[Exercise directions] Write the lines out again, from the top of the material to the line containing "COL = S.collection", pictures excluded.

[Data shown]
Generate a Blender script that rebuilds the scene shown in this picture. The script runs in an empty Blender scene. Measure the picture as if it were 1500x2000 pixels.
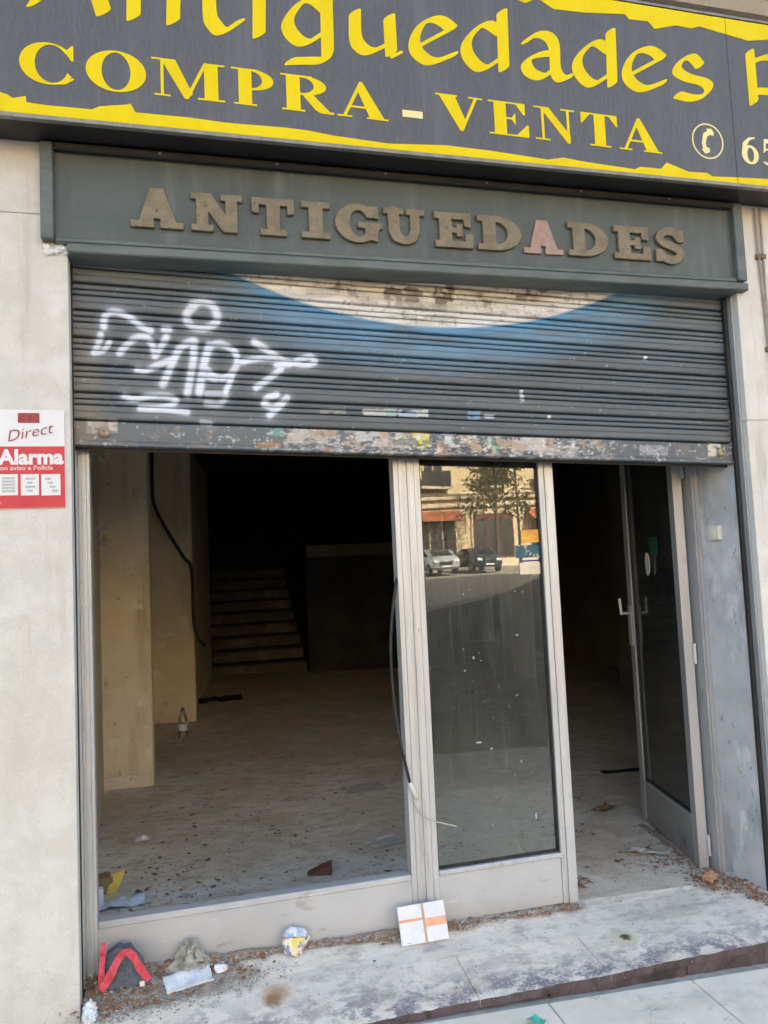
import bpy, bmesh, math, random
import numpy as np
from math import radians, sin, cos, pi, atan2, hypot
from mathutils import Vector, Matrix, noise as mnoise

random.seed(7)
S = bpy.context.scene
COL = S.collection

# ------------------------------------------------------------------ camera
YAW, PITCH, ROLL, FPX, CAMD, CAMH = radians(14.8), radians(4.1), radians(2.6), 1502.0, 3.1, 1.55
fw = Vector((sin(YAW) * cos(PITCH), cos(YAW) * cos(PITCH), sin(PITCH)))
r0 = Vector((cos(YAW), -sin(YAW), 0)); u0 = r0.cross(fw)
CU = u0 * cos(ROLL) + r0 * sin(ROLL)
CR = r0 * cos(ROLL) - u0 * sin(ROLL)
CC = Vector((0, -CAMD, CAMH))
cam = bpy.data.cameras.new('camera'); cam_o = bpy.data.objects.new('camera', cam); COL.objects.link(cam_o)
cam.sensor_fit = 'VERTICAL'; cam.sensor_height = 36; cam.lens = FPX / 2000 * 36
cam.clip_start = 0.05; cam.clip_end = 600
m3 = Matrix((CR, CU, -fw)).transposed()
cam_o.matrix_world = Matrix.Translation(CC) @ m3.to_4x4()
S.camera = cam_o

# ------------------------------------------------------------------ world, sun, exposure
SUN_EL, SUN_ROT = radians(34), radians(18)
w = bpy.data.worlds.new('World'); S.world = w; w.use_nodes = True
nt = w.node_tree; nt.nodes.clear()
sky = nt.nodes.new('ShaderNodeTexSky'); sky.sky_type = 'NISHITA'; sky.sun_disc = False
sky.sun_elevation = SUN_EL; sky.sun_rotation = SUN_ROT
sky.air_density = 1.0; sky.dust_density = 4.0; sky.ozone_density = 0.6
bg = nt.nodes.new('ShaderNodeBackground'); bg.inputs['Strength'].default_value = 0.125
out = nt.nodes.new('ShaderNodeOutputWorld')
nt.links.new(sky.outputs[0], bg.inputs[0]); nt.links.new(bg.outputs[0], out.inputs[0])
sun = bpy.data.lights.new('sun', 'SUN'); sun.energy = 5.0; sun.angle = radians(0.5); sun.color = (1, .93, .82)
sun_o = bpy.data.objects.new('sun', sun); COL.objects.link(sun_o)
sd = Vector((sin(SUN_ROT) * cos(SUN_EL), cos(SUN_ROT) * cos(SUN_EL), sin(SUN_EL)))
sun_o.rotation_euler = sd.to_track_quat('Z', 'Y').to_euler(); sun_o.location = (0, 0, 30)
VS = S.view_settings
VS.view_transform = 'Standard'; VS.look = 'None'; VS.gamma = 1; VS.use_curve_mapping = False
VS.exposure = 2.66
VS.use_white_balance = True; VS.white_balance_temperature = 7150; VS.white_balance_tint = 8
S.render.engine = 'CYCLES'
S.cycles.max_bounces = 10; S.cycles.diffuse_bounces = 6; S.cycles.transparent_max_bounces = 12
S.cycles.use_denoising = True

# ------------------------------------------------------------------ helpers
def ray(px, py): return fw * FPX + CR * (px - 750) - CU * (py - 1000)
def hit(px, py, axis, val):
    d = ray(px, py); return CC + d * ((val - CC[axis]) / d[axis])
def onY(px, py, y): return hit(px, py, 1, y)
def floor_z(x, y):
    b = .037 - .03 * (x - 1.4)
    return b if y > .1 else b + (-.018 - b) * (.1 - y) / .47
def pave_z(x, y): return -.045 - .038 * (x - .9) + .03 * (y + .4)
def onfloor(px, py, f=floor_z):
    z = .03
    for _ in range(25):
        p = hit(px, py, 2, z); z = f(p.x, p.y)
    return Vector((p.x, p.y, z))

def obj(name, data, material=None, parent=None, smooth=False):
    if isinstance(data, bmesh.types.BMesh):
        me = bpy.data.meshes.new(name); data.to_mesh(me); data.free()
    else: me = data
    if material is not None and len(me.materials) == 0: me.materials.append(material)
    if smooth: me.polygons.foreach_set('use_smooth', [True] * len(me.polygons))
    o = bpy.data.objects.new(name, me); COL.objects.link(o)
    if parent is not None: o.parent = parent
    return o
def thing(name, label, cat, group=None, loc=(0, 0, 0), rot=(0, 0, 0)):
    o = bpy.data.objects.new(name, None); COL.objects.link(o); o.empty_display_size = .05
    o.location = loc; o.rotation_euler = rot
    return tag(o, label, cat, group)
def tag(o, label, cat, group=None):
    o['label'] = label; o['category'] = cat
    if group: o['group'] = group
    return o
def structure(o): o['kind'] = 'structure'; return o
def stuff(o): o['kind'] = 'stuff'; return o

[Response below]
Generate a Blender script that rebuilds the scene shown in this picture. The script runs in an empty Blender scene. Measure the picture as if it were 1500x2000 pixels.
import bpy, bmesh, math, random
import numpy as np
from math import radians, sin, cos, pi, atan2, hypot
from mathutils import Vector, Matrix, noise as mnoise

random.seed(7)
S = bpy.context.scene
COL = S.collection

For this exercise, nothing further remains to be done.